Olayinka Herbert Samuel Heelas Badmus Macaulay, his rival, was no slacker himself. He was born in November 1864 on Broad Street, Lagos. His mother was the daughter of Bishop Samuel Ajayi Crowther. His father founded the first secondary school in Nigeria, CMS Grammar School, and was its first principal

“Henry Carr must go” Macaulay screamed, in banner headlines. He filled the air with salacious, unsubstantiated stories about how Carr’s father had deserted his wife in Lagos to settle in Abeokuta with another wife.

Henry Rawlingson Carr, despite his rather odd name, was born in Lagos in 1863 to Amuwo and Rebecca Carr.
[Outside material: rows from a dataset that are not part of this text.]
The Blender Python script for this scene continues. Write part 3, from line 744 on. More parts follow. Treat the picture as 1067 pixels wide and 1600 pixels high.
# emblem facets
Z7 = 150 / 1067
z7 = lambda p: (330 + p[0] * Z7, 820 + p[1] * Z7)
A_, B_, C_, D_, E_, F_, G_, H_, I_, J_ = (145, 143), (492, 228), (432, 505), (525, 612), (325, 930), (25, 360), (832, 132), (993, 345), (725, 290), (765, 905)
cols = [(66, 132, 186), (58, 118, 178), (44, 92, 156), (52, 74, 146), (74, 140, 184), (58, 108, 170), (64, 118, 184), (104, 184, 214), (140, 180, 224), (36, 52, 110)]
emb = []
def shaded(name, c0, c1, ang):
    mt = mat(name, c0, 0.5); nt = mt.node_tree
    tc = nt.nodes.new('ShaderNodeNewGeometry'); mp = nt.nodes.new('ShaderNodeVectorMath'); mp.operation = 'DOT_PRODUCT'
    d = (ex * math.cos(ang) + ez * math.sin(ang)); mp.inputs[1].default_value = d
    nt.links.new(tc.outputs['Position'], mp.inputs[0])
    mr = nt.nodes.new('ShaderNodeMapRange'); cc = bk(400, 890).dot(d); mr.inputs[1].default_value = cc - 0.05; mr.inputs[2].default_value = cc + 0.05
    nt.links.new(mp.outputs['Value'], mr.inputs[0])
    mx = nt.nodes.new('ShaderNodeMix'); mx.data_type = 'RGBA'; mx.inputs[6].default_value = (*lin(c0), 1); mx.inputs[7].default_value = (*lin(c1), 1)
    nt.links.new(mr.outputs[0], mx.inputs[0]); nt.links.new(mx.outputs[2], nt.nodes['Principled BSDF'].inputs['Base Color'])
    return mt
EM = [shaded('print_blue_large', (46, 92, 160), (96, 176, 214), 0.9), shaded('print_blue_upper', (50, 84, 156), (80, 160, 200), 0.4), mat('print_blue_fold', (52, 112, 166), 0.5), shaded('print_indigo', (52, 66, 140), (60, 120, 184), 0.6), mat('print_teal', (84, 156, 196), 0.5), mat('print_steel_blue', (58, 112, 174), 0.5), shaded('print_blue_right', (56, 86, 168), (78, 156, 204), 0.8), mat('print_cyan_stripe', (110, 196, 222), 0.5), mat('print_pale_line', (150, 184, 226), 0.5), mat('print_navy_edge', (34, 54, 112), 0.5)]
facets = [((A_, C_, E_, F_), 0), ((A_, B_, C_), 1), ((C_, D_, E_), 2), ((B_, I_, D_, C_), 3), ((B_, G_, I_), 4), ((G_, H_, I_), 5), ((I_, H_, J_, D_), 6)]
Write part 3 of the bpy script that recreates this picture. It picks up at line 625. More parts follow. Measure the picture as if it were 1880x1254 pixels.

His parents were returnee Saro immigrants of Yoruba extraction. His father died when he was aged seven. Brought up by his mother, he attended Wesley School Olowogbowo for his primary education, and Wesleyan Highs School in Freetown, Sierra Leone. Later he went to Fourah Bay College, where he received an Honours Degree, becoming the first graduate of the college to achieve this feat. He travelled to the United Kingdom and obtained a Bachelor’s degree in Mathematics and Physical Science from Durham University in 1882.

Returning to Nigeria in 1885, he taught at CMS Grammar School until 1889 when he joined the Colonial Civil Service as chief clerk and sub-inspector of schools. He rose quickly and in 1900 he became Assistant Colonial Secretary for Native Affairs.

Along the way, he obtained a Law degree at Lincoln’s Inn in 1906.

He was very active on the Board of Education and was Director of education from1906 to 1918. In 1918 he was appointed as Commissioner – later renamed “Resident”, of the Colony of Nigeria, the highest position any black man had ever attained under British Colonial administration. He occupied the position till 1924.

He was on the Board of Advisers of Queens College Yaba and would receive permanent recognition as a major force in the advancement of girl-child education in Nigeria. He was the “architect” of King’s College Lagos and was also on the Board of Igbobi College. Orator, musician, book collector, peerless educationist, distinguished civil servant who attained the greatest height possible in a Civil service career, Henry was a man of many parts. In the Church he was also Chancellor of the Diocese of Western Equatorial Africa, and later became the first Chancellor of the Diocese of Lagos.

Olayinka Herbert Samuel Heelas Badmus Macaulay, his rival, was no slacker himself. He was born in November 1864 on Broad Street, Lagos. His mother was the daughter of Bishop Samuel Ajayi Crowther. His father founded the first secondary school in Nigeria, CMS Grammar School, and was its first principal. Trained in Civil Engineering and Survey in the UK, Macaulay returned to Lagos in 1893 and worked for a few years in the colonial service. He left after five years to embark on a career in private surveying practice and anti-colonial agitation.

He would go to prison, on the same Broad Street where he was born, on two occasions, sentenced for perjury and sedition. On that basis, he was disqualified from holding political office, and could only be a “godfather”. He would be painted as a liar, a thief, a cheat and an agent provocateur by the colonial authorities. He would, on the other hand, be wildly adulated by the citizens of Lagos and hailed as the avatar of Nigerian politics and the first Chairman of the National Council of Nigeria and Cameroons (NCNC), a party that would be a major player in Nigeria’s independence.

So – who was Henry Carr, the high-achieving man of many parts who broke the glass ceiling in Colonial Civil Service, or the colonial stooge much despised and disparaged by Macaulay?

And who was Herbert Macaulay – the father of Nigerian nationalism, or a “monster of devilish ingenuity” as described by Carr?

Why did the two “Lagos boys” hate each other with such passion? Was that the beginning of the war between Politicians and Civil Servants in Nigeria?